Der Kletterspezialist vom spanischen Movistar-Team hatte auch in der eigenen Mannschaft mit Adrian Malori ein Sturzopfer zu beklagen. Die schlimmen Verletzungen des Italiener (Schädelfrakturen und einen Schlüsselbeinbruch) resultierten aber aus einem Rennunfall bei Tempo 65 bei der Tour de San Luis in Argentinien.
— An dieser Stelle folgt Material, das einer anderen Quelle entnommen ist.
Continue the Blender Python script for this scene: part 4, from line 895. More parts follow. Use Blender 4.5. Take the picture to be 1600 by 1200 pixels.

Inzwischen befindet sich Malori auf dem Weg der Besserung. „Ich bin sehr glücklich über die Entwicklung. Wir müssen immer vorsichtig sein, aber ich bin optimistisch“, sagte Teamarzt Jesus Hoyos von der spanischen Movistar-Mannschaft. Der Italiener Malori, der nach seinem schlimmen Sturz während der Tour de San Luis am Freitag ins künstliche Koma versetzt worden war, reagiere auf Reize und sei in der Lage zu kommunizieren. Möglicherweise kann der 28-Jährige Mitte der Woche in eine Spezialklinik nach Buenos Aires verlegt werden.